A battery recycling company backed by the Biden administration is warning it may shut down, despite being promised a $375 million government loan just days before President Biden left office.
Key Facts:
- Li-Cycle Holdings received a $375 million loan commitment from the Department of Energy (DOE) in November 2023.
- The loan was finalized just two days after President Biden lost re-election.
- CEO Ajay Kochhar initially hesitated to apply due to financial concerns, but was pushed forward by DOE loan chief Jigar Shah.
- Li-Cycle reported a $137 million loss in 2023 and warned of “substantial doubt” about its ability to stay in business.
- Other DOE-funded green companies like Sunnova Energy and Plug Power are also facing severe financial trouble.
The Rest of The Story:
Li-Cycle, a Canadian battery recycling firm, has hit financial turbulence and disclosed in its recent SEC filing that it may not survive.

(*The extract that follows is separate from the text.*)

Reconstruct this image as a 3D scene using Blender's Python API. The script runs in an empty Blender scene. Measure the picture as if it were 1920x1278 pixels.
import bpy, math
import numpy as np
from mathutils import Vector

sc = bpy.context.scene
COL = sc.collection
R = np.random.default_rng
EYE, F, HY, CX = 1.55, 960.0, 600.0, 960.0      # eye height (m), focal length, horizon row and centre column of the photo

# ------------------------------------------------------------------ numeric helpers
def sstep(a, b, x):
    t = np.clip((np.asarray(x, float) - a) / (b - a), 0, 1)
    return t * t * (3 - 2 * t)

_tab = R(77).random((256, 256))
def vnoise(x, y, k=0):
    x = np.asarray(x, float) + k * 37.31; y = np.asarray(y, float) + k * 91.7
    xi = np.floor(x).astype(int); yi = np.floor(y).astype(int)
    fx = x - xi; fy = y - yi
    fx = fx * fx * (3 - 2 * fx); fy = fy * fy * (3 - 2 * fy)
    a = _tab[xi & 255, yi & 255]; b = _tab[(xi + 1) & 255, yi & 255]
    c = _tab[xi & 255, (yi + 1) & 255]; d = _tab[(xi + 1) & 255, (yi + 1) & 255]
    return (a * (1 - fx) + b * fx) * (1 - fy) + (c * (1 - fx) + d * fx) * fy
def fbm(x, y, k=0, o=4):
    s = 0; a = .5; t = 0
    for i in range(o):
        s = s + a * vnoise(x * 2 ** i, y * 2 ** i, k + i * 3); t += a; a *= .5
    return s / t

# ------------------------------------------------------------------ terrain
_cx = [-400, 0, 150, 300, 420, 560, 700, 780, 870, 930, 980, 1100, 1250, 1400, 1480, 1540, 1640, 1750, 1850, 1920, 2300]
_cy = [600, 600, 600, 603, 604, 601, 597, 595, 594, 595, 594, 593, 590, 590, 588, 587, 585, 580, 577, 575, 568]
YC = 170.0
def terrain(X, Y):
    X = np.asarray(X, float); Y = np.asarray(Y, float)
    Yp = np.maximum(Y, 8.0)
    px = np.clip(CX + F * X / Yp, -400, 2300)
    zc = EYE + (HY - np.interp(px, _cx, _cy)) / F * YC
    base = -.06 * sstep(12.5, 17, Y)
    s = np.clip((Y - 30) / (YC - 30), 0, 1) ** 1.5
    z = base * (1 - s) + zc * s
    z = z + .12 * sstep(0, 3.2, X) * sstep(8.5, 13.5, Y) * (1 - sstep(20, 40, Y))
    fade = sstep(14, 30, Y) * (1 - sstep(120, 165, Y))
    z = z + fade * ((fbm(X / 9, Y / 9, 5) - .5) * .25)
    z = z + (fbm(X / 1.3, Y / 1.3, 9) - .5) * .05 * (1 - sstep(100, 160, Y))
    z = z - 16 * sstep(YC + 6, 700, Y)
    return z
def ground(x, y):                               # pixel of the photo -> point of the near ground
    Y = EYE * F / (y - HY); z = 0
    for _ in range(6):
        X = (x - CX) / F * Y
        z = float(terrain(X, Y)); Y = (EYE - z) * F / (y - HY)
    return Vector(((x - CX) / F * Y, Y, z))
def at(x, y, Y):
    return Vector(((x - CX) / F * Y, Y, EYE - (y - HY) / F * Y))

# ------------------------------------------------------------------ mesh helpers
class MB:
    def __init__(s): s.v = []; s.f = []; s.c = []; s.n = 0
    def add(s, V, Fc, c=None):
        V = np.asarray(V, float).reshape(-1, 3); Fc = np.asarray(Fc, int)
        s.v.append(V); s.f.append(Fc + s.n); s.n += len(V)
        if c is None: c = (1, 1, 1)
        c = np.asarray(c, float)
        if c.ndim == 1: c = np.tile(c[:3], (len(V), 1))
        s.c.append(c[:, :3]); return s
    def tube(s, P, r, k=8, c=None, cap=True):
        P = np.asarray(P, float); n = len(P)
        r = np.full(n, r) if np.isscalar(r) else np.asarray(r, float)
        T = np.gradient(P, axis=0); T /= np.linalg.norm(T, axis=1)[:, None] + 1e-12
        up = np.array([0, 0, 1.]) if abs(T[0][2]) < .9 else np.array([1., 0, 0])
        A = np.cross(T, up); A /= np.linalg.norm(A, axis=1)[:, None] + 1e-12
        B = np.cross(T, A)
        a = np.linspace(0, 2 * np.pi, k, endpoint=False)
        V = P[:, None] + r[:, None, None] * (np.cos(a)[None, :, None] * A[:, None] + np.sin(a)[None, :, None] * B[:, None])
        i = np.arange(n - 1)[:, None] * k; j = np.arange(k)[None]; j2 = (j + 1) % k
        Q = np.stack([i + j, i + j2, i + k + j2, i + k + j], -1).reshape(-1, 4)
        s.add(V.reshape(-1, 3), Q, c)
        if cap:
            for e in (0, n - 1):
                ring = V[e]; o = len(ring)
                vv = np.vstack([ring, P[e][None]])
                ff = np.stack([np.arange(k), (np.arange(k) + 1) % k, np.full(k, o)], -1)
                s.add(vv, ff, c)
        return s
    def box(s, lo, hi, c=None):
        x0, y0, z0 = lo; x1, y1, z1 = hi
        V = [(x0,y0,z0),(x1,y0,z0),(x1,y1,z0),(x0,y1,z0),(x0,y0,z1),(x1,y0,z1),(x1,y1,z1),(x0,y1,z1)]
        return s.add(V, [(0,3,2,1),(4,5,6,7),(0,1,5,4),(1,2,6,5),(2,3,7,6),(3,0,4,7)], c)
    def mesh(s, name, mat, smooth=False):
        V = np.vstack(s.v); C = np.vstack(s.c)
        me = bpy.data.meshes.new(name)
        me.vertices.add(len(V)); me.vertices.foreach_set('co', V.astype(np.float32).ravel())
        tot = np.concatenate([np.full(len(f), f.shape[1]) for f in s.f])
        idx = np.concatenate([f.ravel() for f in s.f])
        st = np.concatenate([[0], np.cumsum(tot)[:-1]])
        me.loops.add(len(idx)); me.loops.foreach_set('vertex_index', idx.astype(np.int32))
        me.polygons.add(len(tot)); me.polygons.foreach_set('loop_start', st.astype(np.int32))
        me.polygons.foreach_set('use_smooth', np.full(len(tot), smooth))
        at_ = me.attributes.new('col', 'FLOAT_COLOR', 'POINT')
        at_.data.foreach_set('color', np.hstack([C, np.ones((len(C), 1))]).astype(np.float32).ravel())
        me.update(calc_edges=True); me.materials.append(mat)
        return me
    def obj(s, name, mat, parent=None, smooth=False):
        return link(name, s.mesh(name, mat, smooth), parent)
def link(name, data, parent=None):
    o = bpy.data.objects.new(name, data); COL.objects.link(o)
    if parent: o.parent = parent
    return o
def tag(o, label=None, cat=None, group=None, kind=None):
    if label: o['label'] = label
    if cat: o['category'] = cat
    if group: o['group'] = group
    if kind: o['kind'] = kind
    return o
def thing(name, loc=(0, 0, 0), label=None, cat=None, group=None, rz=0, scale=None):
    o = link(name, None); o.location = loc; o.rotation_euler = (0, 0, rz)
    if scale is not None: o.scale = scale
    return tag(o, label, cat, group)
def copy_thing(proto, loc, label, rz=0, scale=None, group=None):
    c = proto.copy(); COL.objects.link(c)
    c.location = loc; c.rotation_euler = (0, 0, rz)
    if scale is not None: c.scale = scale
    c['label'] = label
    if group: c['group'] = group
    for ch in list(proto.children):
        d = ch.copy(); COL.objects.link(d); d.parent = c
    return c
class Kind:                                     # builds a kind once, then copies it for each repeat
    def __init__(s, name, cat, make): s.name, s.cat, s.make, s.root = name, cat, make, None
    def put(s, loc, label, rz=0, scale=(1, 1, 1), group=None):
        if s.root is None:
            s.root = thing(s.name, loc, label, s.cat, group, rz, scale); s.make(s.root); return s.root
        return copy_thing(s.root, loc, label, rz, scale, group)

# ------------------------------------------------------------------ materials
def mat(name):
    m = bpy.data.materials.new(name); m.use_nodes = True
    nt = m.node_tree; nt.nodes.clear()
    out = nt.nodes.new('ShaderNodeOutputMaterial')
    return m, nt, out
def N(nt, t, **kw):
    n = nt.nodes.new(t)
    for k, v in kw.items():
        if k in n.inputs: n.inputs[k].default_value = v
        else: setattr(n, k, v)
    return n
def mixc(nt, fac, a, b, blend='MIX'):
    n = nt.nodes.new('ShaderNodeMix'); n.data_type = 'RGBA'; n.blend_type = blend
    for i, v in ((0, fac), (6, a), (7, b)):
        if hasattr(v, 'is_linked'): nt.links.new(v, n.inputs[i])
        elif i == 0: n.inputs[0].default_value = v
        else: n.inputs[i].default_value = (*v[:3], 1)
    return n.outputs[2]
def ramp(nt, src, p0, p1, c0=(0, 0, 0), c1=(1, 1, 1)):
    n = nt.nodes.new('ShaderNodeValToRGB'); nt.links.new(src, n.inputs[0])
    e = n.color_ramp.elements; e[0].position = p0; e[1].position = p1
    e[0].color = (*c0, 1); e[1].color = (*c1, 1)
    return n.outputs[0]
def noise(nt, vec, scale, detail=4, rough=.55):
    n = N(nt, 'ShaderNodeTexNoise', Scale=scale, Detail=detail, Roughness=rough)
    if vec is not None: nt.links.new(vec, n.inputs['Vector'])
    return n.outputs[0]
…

The company, which hasn’t yet received any federal funds, is unable to meet the financial requirements needed to access the $375 million loan promised under Biden’s green energy initiative.
The loan was part of a last-minute $20 billion wave of green energy funding approved by the Department of Energy just before Biden left office.
Though Li-Cycle paused construction on its recycling facility in Rochester, NY, years ago due to lack of funds, DOE still pushed ahead.
This comes amid broader concerns about the Biden administration’s green loan program, which ballooned to $400 billion and is now under scrutiny for poor vetting and risk of fraud.
Republican Sen. John Barrasso had already warned the DOE about Li-Cycle’s financial instability, calling the loan push “bad judgment.”
Commentary:
This situation exposes yet another example of Biden’s reckless green energy spending spree.
From the beginning, the administration seemed more focused on pushing out taxpayer dollars than ensuring those dollars were spent wisely.
The Li-Cycle case is just one in a string of flops.
Even the company’s own CEO expressed hesitation about applying for the loan—until the government urged him to do so anyway.
Jigar Shah, the man overseeing the DOE’s loan program, told him to “get your ass to Pittsburgh.”
That’s not due diligence; that’s desperation to meet political goals before leaving office.
And it’s not just Li-Cycle.
Sunnova Energy, which was promised $3 billion in taxpayer-backed loan guarantees, is teetering on bankruptcy.
Plug Power, another green energy darling approved for $1.6 billion, is laying off hundreds.
These are companies that can’t stand on their own, yet received massive support based on ideology, not business fundamentals.
What we’re seeing is the fallout of the administration shoveling out cash to politically connected green startups, many of which were never viable in the first place.
There was little concern about performance, sustainability, or accountability—just a race to hand out money.
The DOE’s loan office is now under investigation for conflict-of-interest violations, and it’s not hard to see why.
When a loan program balloons from a modest office into a $400 billion behemoth almost overnight, oversight collapses.
The result? Waste, fraud, and taxpayer pain.
This isn’t about promoting clean energy responsibly—it’s about rewarding favored industries and donors with borrowed money.
And when it falls apart, the same bureaucrats walk away, while taxpayers are left footing the bill.
The Bottom Line:
Li-Cycle’s looming collapse adds to a growing list of green energy firms that have collapsed or are likely to falter.
The Biden administration’s rush to hand out loans before leaving office now looks like a financial and ethical mess.
As these companies struggle or fail, the consequences of politically motivated, poorly vetted spending are becoming clearer—and American taxpayers are paying the price.